Inny rodzaj tej fryzury – disconnected pompadour – charakteryzuje się przeciwstawnymi rozwiązaniami, bo z jednej strony mamy tu bardzo wysoko uniesione włosy ku górze, z drugiej – krótsze na bokach. Niektórzy, aby uwypuklić grzywę, wykonują na niej widocznie zaznaczone kosmyki. Pozostałe to pompadour fade (praktycznie niewidoczne boki), krótki pompadour (w sam raz dla mężczyzn, którzy nie lubią długich włosów) oraz długi pompadour (zupełne przeciwieństwo krótkiego pompadoura – idealne dla panów o średnich i długich włosach)
Pompadour na twojej głowie – zobacz jak go zrobić?
- Jeśli marzysz o takiej fryzurze, nic nie stoi na przeszkodzie, abyś stał się jej posiadaczem. Pierwsze co musisz zrobić, to oczywiście odwiedzić fryzjera, który zrobi, co trzeba – przytnie krótko włosy po bokach i z tyłu głowy, a na samej górze pozostawi je dłuższe. Oczywiście, istnieje tak wiele wersji tego uczesania, że niekoniecznie twoja fryzura będzie prezentować się tak jak u ulubionej gwiazdy sportowej bądź filmowej. Musisz zaufać fryzjerowi, który doradzi najlepsze cięcie, dopasowują je do kształtu twojej głowy.
- Kiedy już na twojej głowie zamieszka pompadour, musisz regularnie o niego dbać, by zawsze prezentował się stylowo. W tym celu włosy układaj na mokro – na świeżo umytych i wilgotnych, czyli bardziej podatnych na modelowanie. Prościej też oddzielić długie od krótkich, uzyskując dość wyraźne charakterne odcięcie. Warto również wyrobić sobie pewien nawyk – przeczesywania włosów palcami w kierunku tyłu głowy.
- Jeśli chcesz cieszyć się z eleganckiego fryzu w stylu pompadour, powinieneś zainwestować w porządną pomadę. Dzięki niej twoje włosy łatwiej się utrwalą, a jednocześnie zyskają charakterystyczny, dobrze wyglądający, połysk. Jak jej używać? Najpierw ułóż włosy na mokro, a następnie nabierz w palce niewielką ilość pomady, którą należy równomiernie rozprowadzić w dłoniach. Kiedy już to zrobisz, wystarczy przeczesać nimi włosy do tyłu.
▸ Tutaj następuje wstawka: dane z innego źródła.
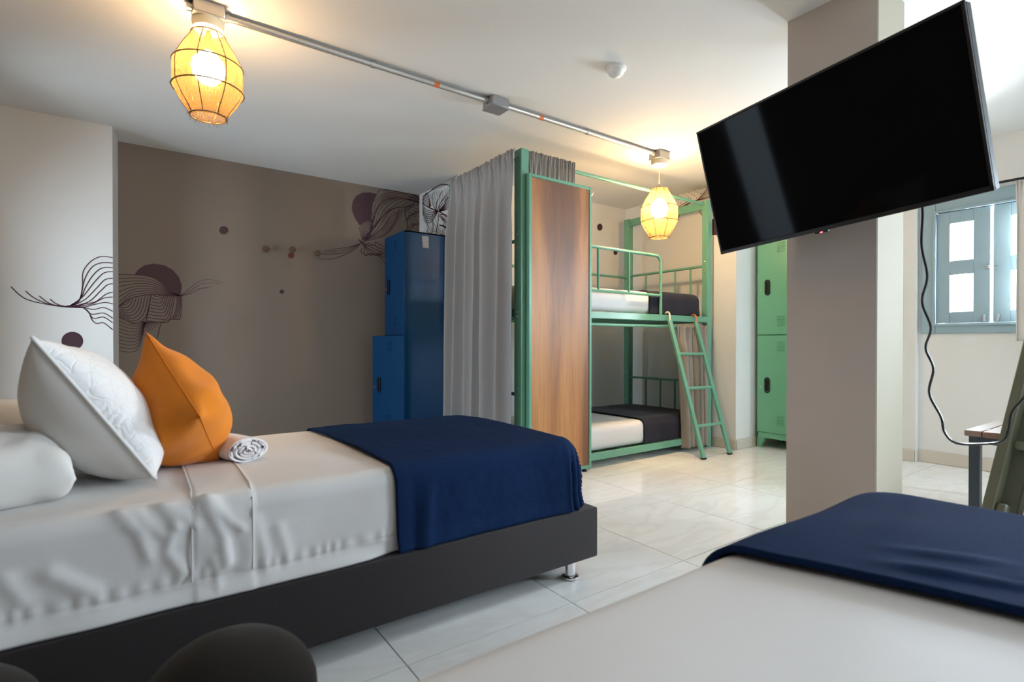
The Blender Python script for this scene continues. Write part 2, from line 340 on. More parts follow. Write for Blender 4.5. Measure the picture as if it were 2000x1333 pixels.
# free-standing column: taupe on the side facing the beds, cream darkened as if shaded on the other
XC = 2.45; CY1, CY0 = 1.254, .890; XC1 = 2.724
colm = struct('wall_column', MB().box((XC+.004, CY0, 0), (XC1, CY1, HC)), M['white_wall'])
M['cream']=mat('shaded_cream_paint',(.37,.325,.24),.75,bump=.1,bscale=70,var=.03)  # cream paint, darkened in place of shade from a bunk not built
colm.data.materials[0]=M['cream']
c_ = obj('painted_face', MB().box((XC, CY0+.002, 0), (XC+.006, CY1, HC)), M['taupe_column'], colm); c_['label'] = 'taupe painted face of the column'

# skirting tiles
def skirting(name, p, q, nrm, h=.09, seg=.6):
    p = Vector((*p, 0)); q = Vector((*q, 0)); n = Vector((*nrm, 0)); d = q-p; L = d.length; d.normalize()
    base = MB(); a = p+n*.001; bq = q+n*.006
    lo = [min(a[i], bq[i]) for i in range(2)]; hi = [max(a[i], bq[i]) for i in range(2)]
    o = struct(name, MB().box((*lo, 0), (*hi, h-.004)), M['grout'])
    s = 0
    while s < L-.01:
        e = min(L, s+seg); A = p+d*(s+.0012)+n*.001; B = p+d*(e-.0012)+n*.011
        obj('skirting_tile', MB().box((min(A.x, B.x), min(A.y, B.y), .001), (max(A.x, B.x), max(A.y, B.y), h), .002), M['base_tile'], o, smooth=False)
        s = e
    return o
skirting('baseboard_window', (XR, 1.53), (XR, -2.5), (-1, 0), .092)
skirting('baseboard_pilaster', (XP, YE-.001), (XP, 1.53), (-1, 0), .092)
skirting('baseboard_right', (XE, YN), (XE, YE-.0105), (-1, 0), .085)
skirting('baseboard_bunk', (XM, YK), (XW, YK), (0, -1), .085)
skirting('baseboard_recess', (XE-.001, YE), (XP, YE), (0, -1), .085)
skirting('baseboard_back', (-.12, YG), (XM, YG), (0, -1), .085)
skirting('baseboard_left', (XL, YW), (-.12, YW), (0, -1), .085)

# ------------------------------------------------------------------ painted mural: flat paint lines on the walls
class Paint:
    """thin painted ribbons on one wall plane; curves given as picture points that fall on that plane"""
    def __init__(s, plane, val, lift=.0012):
        s.pl, s.val, s.lift, s.mb = plane, val, lift, MB()
        s.n = Vector((0, -1, 0)) if plane == 'Y' else Vector((-1, 0, 0))
    def pt(s, px, py): return (onY if s.pl == 'Y' else onX)(px, py, s.val) + s.n*s.lift
    def line(s, pts, wd=.0055, taper=(1, 1), sub=6):
        P = [s.pt(*p) for p in pts]; Q = []
        for i in range(len(P)-1):
            a = P[max(i-1, 0)]; b = P[i]; c = P[i+1]; d = P[min(i+2, len(P)-1)]
            for k in range(sub):
                t = k/sub; Q.append(.5*((2*b)+(c-a)*t+(2*a-5*b+4*c-d)*t*t+(3*b-a-3*c+d)*t*t*t))
        Q.append(P[-1]); vs = []; n = len(Q)
        for i, q in enumerate(Q):
            t = (Q[min(i+1, n-1)]-Q[max(i-1, 0)])
            if t.length < 1e-7: t = Vector((0, 0, 1))
            t.normalize(); x = t.cross(s.n).normalized(); f = i/(n-1); w_ = wd*lerp(taper[0], taper[1], f)/2
            vs += [q+x*w_, q-x*w_]
        s.mb.add(vs, [[2*i, 2*i+1, 2*i+3, 2*i+2] for i in range(n-1)])
    def fan(s, A, B, n, wd=.0055, wob=0, ends=True, sub=6):
        """n curves blended between curve A and curve B (same number of points)"""
        for k in range(n+1):
            if not ends and k in (0, n): continue
            t = k/n
            s.line([(lerp(a[0], b_[0], t)+wob*math.sin(i*2.1+k*1.3), lerp(a[1], b_[1], t)+wob*math.cos(i*1.7+k*.9)) for i, (a, b_) in enumerate(zip(A, B))], wd, sub=sub)
    def poly(s, pts, lift=.0006):
        P = [s.pt(*p)-s.n*lift for p in pts]; c = sum(P, Vector())/len(P); k = len(P)
        return MB().add(P+[c], [[i, (i+1) % k, k] for i in range(k)])
def Z(o, s): return lambda L: [(o[0]+x/s, o[1]+y/s) for x, y in L]
def ell(c, rx, ry, n=28, rot=0): return [(c[0]+rx*math.cos(a)*math.cos(rot)-ry*math.sin(a)*math.sin(rot), c[1]+rx*math.cos(a)*math.sin(rot)+ry*math.sin(a)*math.cos(rot)) for a in [2*PI*i/n for i in range(n)]]

wl = bpy.data.objects['wall_left']
z = Z((0, 450), 4.444)
pa = Paint('Y', YW)
for L in ([(560, 662), (640, 645), (695, 590), (716, 480), (722, 360), (790, 270), (880, 228), (978, 238)],
          [(600, 660), (690, 610), (730, 440), (790, 330), (870, 285), (978, 285)], [(600, 660), (700, 590), (740, 500), (800, 400), (880, 330), (978, 325)],
          [(610, 660), (715, 580), (820, 450), (900, 372), (978, 360)], [(620, 662), (740, 600), (840, 500), (910, 430), (978, 418)],
          [(620, 664), (770, 620), (870, 530), (930, 475), (978, 465)], [(640, 668), (735, 640), (830, 620), (920, 555), (978, 540)],
          [(640, 668), (740, 652), (810, 635), (900, 590), (978, 580)], [(660, 670), (740, 665), (820, 645), (910, 628), (978, 640)],
          [(700, 670), (740, 674), (810, 688), (900, 672), (978, 705)], [(720, 672), (750, 695), (800, 730), (900, 720), (978, 765)],
          [(735, 680), (770, 715), (812, 765), (900, 755), (978, 805)], [(745, 685), (775, 720), (800, 780), (840, 810), (900, 805), (978, 865)],
          [(95, 490), (180, 570), (260, 610), (400, 642), (560, 666), (720, 672)], [(222, 528), (300, 590), (420, 640), (560, 662), (640, 668)],
          [(340, 570), (420, 630), (520, 660), (600, 657), (690, 612)], [(433, 597), (490, 640), (580, 662), (660, 642)]):
    pa.line(z(L), .006)
o = obj('mural_lines', pa.mb, M['plum_line'], wl, smooth=False); o['kind'] = 'stuff'; o['label'] = 'thin plum mural lines on the white wall'
d = pa.poly(z([p for p in ell((628, 962), 95, 80)])); obj('painted_disc', d, M['plum'], wl, smooth=False)

pa = Paint('Y', YG)
top = [(1030, 385), (1170, 388), (1270, 398), (1370, 435), (1450, 508), (1565, 572)]
bot = [(1030, 668), (1120, 600), (1210, 572), (1320, 558), (1450, 566), (1565, 573)]
for k, y0 in enumerate((400, 432, 470, 515, 560, 605, 640)):
    t = (k+1)/8
    pa.line(z([(1030, y0+20)] + [(lerp(a[0], b_[0], t), lerp(a[1], b_[1], t)) for a, b_ in zip(top[1:], bot[1:])]))
pa.line(z(top)); pa.line(z(bot), .008)
for L in ([(1560, 572), (1640, 510), (1730, 445), (1830, 430), (1945, 458)], [(1560, 572), (1650, 530), (1740, 470), (1830, 458), (1910, 466)], [(1560, 572), (1660, 545), (1740, 505), (1850, 490)], [(1560, 572), (1650, 550), (1720, 515), (1800, 503)]): pa.line(z(L), .0045, (1, .5))
pa.fan(z([(1040, 655), (1075, 650), (1105, 635), (1130, 602)]), z([(1030, 745), (1170, 812), (1270, 740), (1312, 562)]), 7)
pa.fan(z([(1330, 562), (1350, 574), (1375, 574), (1395, 564)]), z([(1268, 785), (1390, 800), (1470, 780), (1520, 570)]), 8)
pa.fan(z([(1480, 775), (1510, 740), (1535, 640), (1535, 575)]), z([(1562, 775), (1575, 700), (1578, 640), (1576, 574)]), 4)
pa.line(z([(1268, 785), (1390, 800), (1480, 775), (1562, 775)])); pa.line(z([(1310, 565), (1290, 680), (1268, 785)]), .008)
pa.fan(z([(1030, 755), (1110, 790), (1180, 808), (1250, 790)]), z([(1030, 1045), (1140, 1058), (1210, 1010), (1262, 795)]), 9, .0045)
pa.fan(z([(1262, 795), (1240, 850), (1235, 890), (1230, 930)]), z([(1265, 795), (1330, 800), (1375, 800), (1400, 805)]), 9, .004)
pa.line(z([(1400, 805), (1385, 850), (1375, 900), (1360, 940)]))
pts = z([(1165, 390), (1200, 340), (1260, 302), (1340, 290), (1430, 305), (1500, 345), (1555, 410), (1578, 480), (1567, 570), (1500, 545), (1440, 498), (1370, 432), (1280, 398)])
obj('painted_disc', pa.poly(pts), M['plum'], wg, smooth=False)
z = Z((620, 340), 6.061)
for L in ([(540, 792), (400, 920), (200, 1000), (60, 1008), (-20, 1000)], [(520, 815), (350, 920), (150, 950), (50, 945)], [(500, 828), (300, 905), (100, 915)], [(480, 835), (350, 870), (180, 893)]): pa.line(z(L), .006, (1, .7))
spine = [(540, 790), (680, 672), (880, 452), (1050, 385), (1150, 355), (1237, 350)]
outer = [(640, 700), (648, 540), (665, 340), (800, 235), (1000, 240), (1237, 340)]
pa.fan(z(spine), z(outer), 10, .0055, 3)
pa.line(z([(660, 330), (705, 235), (760, 160), (860, 172), (1000, 192), (1235, 238)]))
pa.fan(z([(740, 190), (900, 190), (1080, 225), (1232, 330)]), z([(1180, 228), (1200, 250), (1220, 290), (1235, 330)]), 8, .004)
pa.fan(z([(535, 790), (500, 640), (560, 575), (640, 540)]), z([(560, 775), (640, 690), (655, 620), (650, 545)]), 6, .005)
pa.fan(z([(560, 785), (760, 640), (880, 500), (930, 440)]), z([(580, 785), (800, 720), (930, 600), (1010, 410)]), 6, .0045, 2)
pa.line(z([(1045, 390), (1035, 460), (1060, 560), (1070, 665)]), .009)
pa.fan(z([(1050, 400), (1100, 385), (1170, 360), (1230, 360)]), z([(1080, 665), (1130, 620), (1180, 660), (1230, 650)]), 15, .0048, 5)
pa.fan(z([(530, 800), (640, 850), (720, 850), (790, 850)]), z([(515, 830), (570, 950), (680, 1000), (785, 1045)]), 7, .0055, 7)
o = obj('mural_lines', pa.mb, M['plum_line'], wg, smooth=False); o['kind'] = 'stuff'; o['label'] = 'thin plum mural lines on the taupe wall'
pts = z([(500, 610), (440, 520), (405, 420), (415, 330), (460, 260), (530, 222), (610, 218), (705, 238), (680, 290), (655, 350), (645, 440), (640, 535), (560, 565)])
obj('painted_disc', pa.poly(pts), M['plum'], wg, smooth=False)
for c, r in (((437, 450), 9), ((550.5, 570), 4.6), ((568.5, 499.5), 6.2)): obj('painted_dot', pa.poly(ell(c, r, r*.9)), M['red_line'] if r == 6.2 else M['plum'], wg, smooth=False)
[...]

- Żeby fryzura zyskała więcej objętości, powinieneś podnieść dłuższe włosy lekko do góry, ale tak, by nie zepsuć uczesania. Pewnym sposobem, aby to się udało, jest użycie suszarki i dużej okrągłej szczotki do modelowania włosów. Suszarkę trzymaj w prawej ręce i kieruj jej strumień na włosy. W lewej zaś chwyć szczotkę i podwijaj nią włosy z przodu tuż przy samej skórze głowy, powoli kierując się na tył głowy, delikatnie ciągnąc włos do góry. Należy tak długo powtarzać tę czynność, aż będzie idealnie, co oznacza włosy w pełni suche i perfekcyjnie ułożone.
- Pomada przyda się również, żeby utrwalić i nabłyszczyć fryzurę. Do tego zadania potrzebujemy jednak jej większości ilości, dzięki czemu włosy zachowają pożądany kształt, co sprawi jednocześnie, że nie opadną za szybko. Żeby nadać im taką niezniszczalną formę, nabierz trochę pomady w dłonie, a następnie rozprowadź ją po włosach, ale tak, by nie przygnieść ich za mocno do skóry głowy. Pomadę do pompadoura znajdziesz w moim sklepie dlagentlemana.pl, wybierz taką z mocnym chwytem, a połysk wedle swoich preferencji!
- Ostatni etap polega na wygładzeniu całości, w czym niezbędny jest grzebień. Przeczesujemy nim wierzch fryzury, lecz bez nacisku. Podciągamy nim dłuższe włosy do góry, zarówno te nad czołem, jak i po bokach. Krótszy włos wygładzamy. Należy powtórzyć tę czynność, aż do uzyskania pożądanego, idealnego efektu.
Pompadour to bardzo efektowna fryzura – elegancka i klasyczna, jak również dość luźna i swobodna. Ponadczasowa i wszechstronna, w sam raz dla panów, którzy chcą prezentować się nietuzinkowo, oryginalnie.